How to Properly Interpret Volume

Volume

Historically, and this is especially true in traditional equity markets, volume is often the most important indicator out there. Some people argue that volume is not overly reliable in forex markets. There is a significant debate on whether volume should be considered as important in forex markets as it is in equity markets due to the drastic differences in the amount of volume from one broker to another. Others believe that it is already (we can see volume from many of the exchanges). For the stock market and futures and almost any traded instrument, volume tells you what people are doing. And what they are not doing.

Volume helps you spot reversals and can tell you if the reversal candlestick is a ‘true’ candlestick. For example, in the image below, the hammer candlestick forms at or near the end of a downtrend. However, this candlestick (and those before it) should have increased and above-average volume. A hammer candlestick on high volume in a downtrend can be a great signal when you accompany it with another indicator, like the RSI.

Look at number one. The arrow is pointing to a very large hammer candlestick; the volume column is massive and definitely above the average volume (orange line average volume). If we look at the RSI, it is oversold. Those can be great conditions for going long!

Candlestick Principles with Volume

Volume is an extremely important component of any candlestick. A candlestick tells us what happened to move price in that period, but volume tells us how hard people fought for that movement and how much conviction was in that move. Here are some principles about candlesticks to keep in mind.
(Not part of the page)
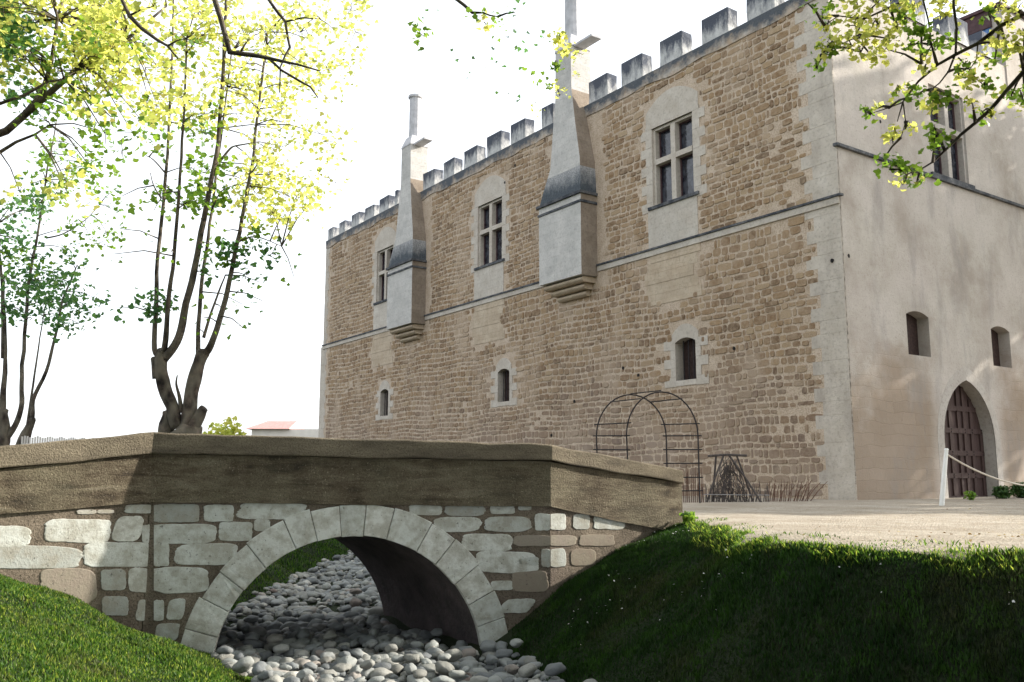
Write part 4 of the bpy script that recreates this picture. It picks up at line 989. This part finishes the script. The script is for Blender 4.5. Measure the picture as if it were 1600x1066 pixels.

  1. The length of any wick, either the top or the bottom, is ALWAYS the first point of focus because it instantly reveals strength, weakness, indecision, and (more importantly) market sentiment.
  2. If no wick, then that signals strong market sentiment in the direction of the closing price.
  3. A narrow-body indicates weak sentiment. A wide-body represents strong sentiment.
  4. A candle of the same type will have a completely different meaning depending on where it appears in a price trend.
  5. Volume often validates price – Any candlestick that closes at or near an important high or low should be watched very closely for how much volume was involved.

 

High volume near highs and lows

Volume can give a clear, early warning that a current trend (long term or short term) may be coming to an end. If you observe price moving lower, but volume starts to increase and become greater than a 20 to 30-period average, then you may be looking at the bottom of a move. In other words, the market may reverse and become bullish. Observe the chart below:

  1. Price is declining as the price is dropping. That is a clear sign that no one is interested in buying or supporting higher prices.
  2. As prices have continued to make new lows, notice how the volume begins to spike higher – well above the most recent candlesticks volume.
  3. This increase in volume indicates more participation and is generally a combination of new entrants going long (buying), and those current traders who are short, have to cover and convert to long. That volume becomes a powerful variable that reverses the price action.

Key Points

  1. Look to see if the current chart is showing new and important highs or lows.
  2. If new highs or lows are present, observe the volume indicator. If it is rising, then that can mean the current price action may reverse.